GIVEN INFORMATION
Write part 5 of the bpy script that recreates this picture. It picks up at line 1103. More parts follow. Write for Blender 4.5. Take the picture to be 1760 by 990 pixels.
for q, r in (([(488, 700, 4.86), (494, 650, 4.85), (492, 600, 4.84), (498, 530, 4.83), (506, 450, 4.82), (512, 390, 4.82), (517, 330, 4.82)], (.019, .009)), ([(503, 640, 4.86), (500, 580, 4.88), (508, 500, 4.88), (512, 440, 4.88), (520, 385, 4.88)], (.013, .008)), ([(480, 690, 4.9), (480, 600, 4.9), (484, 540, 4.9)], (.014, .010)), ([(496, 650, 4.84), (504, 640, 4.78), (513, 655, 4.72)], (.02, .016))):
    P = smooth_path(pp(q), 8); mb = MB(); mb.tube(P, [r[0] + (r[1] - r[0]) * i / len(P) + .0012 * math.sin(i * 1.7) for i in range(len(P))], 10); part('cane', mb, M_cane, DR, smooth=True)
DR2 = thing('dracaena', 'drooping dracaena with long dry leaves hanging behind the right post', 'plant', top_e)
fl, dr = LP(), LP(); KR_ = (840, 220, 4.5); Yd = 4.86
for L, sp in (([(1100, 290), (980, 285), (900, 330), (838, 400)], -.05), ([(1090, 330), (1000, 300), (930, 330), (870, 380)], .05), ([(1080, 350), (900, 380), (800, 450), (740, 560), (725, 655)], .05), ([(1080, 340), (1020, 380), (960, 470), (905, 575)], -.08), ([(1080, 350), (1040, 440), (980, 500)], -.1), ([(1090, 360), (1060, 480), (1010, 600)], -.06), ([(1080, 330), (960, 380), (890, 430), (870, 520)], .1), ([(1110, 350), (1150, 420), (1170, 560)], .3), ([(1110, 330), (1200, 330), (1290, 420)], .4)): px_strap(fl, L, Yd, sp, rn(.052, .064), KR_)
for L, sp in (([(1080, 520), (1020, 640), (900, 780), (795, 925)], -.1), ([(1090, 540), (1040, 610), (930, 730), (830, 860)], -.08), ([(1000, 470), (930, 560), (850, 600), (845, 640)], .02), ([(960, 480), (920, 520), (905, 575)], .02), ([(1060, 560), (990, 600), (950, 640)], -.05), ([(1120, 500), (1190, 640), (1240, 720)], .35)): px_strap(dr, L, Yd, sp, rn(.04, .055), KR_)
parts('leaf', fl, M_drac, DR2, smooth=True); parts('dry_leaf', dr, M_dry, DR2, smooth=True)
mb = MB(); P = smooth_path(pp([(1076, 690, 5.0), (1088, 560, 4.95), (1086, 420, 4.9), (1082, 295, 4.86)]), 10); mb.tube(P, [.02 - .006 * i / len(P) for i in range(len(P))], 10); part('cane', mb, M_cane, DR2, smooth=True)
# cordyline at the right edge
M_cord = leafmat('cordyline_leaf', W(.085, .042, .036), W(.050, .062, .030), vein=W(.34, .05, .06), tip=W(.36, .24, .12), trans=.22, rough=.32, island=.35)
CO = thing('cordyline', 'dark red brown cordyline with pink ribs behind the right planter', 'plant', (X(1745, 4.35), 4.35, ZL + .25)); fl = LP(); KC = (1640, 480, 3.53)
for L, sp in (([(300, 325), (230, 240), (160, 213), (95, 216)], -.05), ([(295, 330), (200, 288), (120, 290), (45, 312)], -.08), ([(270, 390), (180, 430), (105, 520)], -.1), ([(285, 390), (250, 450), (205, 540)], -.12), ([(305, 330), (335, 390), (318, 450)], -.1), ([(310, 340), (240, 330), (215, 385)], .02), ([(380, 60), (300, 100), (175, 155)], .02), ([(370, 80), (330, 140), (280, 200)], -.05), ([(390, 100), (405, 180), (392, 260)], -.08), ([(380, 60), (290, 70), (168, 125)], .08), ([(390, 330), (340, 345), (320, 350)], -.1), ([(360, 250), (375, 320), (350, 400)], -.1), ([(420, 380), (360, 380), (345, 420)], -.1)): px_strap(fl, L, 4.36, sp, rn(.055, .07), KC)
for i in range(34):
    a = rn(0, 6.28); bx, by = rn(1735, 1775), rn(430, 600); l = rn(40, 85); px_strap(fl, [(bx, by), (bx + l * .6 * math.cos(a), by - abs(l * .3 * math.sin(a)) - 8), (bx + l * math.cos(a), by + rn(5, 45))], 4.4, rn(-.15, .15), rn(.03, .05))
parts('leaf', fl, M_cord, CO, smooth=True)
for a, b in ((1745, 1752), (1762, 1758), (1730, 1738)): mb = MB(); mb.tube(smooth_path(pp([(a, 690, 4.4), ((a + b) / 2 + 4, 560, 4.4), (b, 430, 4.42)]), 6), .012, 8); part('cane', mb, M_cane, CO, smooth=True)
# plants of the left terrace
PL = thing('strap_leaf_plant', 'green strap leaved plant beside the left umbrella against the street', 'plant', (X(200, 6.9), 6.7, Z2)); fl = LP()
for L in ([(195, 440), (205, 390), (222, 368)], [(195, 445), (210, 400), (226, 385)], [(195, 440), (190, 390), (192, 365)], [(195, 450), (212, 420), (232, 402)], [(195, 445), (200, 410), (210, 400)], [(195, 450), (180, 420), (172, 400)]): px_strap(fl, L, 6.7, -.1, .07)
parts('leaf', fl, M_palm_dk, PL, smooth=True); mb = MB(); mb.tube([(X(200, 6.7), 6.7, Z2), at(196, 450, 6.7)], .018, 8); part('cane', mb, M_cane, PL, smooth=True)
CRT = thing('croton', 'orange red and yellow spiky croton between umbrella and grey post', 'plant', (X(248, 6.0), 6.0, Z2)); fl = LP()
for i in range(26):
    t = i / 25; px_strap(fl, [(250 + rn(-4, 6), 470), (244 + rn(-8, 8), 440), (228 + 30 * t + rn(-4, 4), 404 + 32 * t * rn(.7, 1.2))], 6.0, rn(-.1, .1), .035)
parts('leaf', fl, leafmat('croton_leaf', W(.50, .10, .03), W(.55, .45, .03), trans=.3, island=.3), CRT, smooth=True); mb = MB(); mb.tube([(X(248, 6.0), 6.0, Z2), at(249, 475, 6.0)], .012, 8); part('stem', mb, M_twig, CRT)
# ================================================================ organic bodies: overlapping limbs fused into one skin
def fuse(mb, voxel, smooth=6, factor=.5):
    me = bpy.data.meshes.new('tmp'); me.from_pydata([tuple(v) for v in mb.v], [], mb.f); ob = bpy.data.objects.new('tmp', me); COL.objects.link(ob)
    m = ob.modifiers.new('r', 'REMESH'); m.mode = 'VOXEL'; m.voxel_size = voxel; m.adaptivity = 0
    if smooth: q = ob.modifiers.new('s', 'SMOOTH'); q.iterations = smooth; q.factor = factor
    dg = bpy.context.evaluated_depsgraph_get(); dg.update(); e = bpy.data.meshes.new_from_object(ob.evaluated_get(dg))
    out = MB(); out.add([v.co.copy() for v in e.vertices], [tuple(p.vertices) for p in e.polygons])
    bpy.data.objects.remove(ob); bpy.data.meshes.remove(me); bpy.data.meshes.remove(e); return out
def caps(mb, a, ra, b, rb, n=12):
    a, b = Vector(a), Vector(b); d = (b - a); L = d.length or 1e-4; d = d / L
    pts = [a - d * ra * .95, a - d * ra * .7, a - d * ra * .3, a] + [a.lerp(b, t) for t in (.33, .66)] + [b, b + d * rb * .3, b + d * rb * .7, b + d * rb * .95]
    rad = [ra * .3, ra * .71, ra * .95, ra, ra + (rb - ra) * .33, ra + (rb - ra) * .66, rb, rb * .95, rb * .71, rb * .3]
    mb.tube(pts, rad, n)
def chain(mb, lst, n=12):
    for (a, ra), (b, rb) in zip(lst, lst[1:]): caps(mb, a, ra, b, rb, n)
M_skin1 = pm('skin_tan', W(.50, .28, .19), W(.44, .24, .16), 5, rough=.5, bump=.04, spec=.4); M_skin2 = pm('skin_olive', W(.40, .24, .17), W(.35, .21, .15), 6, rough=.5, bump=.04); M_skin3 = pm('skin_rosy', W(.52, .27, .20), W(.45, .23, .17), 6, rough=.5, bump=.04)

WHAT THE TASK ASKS
Count how many lines in the data contain the word "True", giving the number without comment.

RESPONSE
7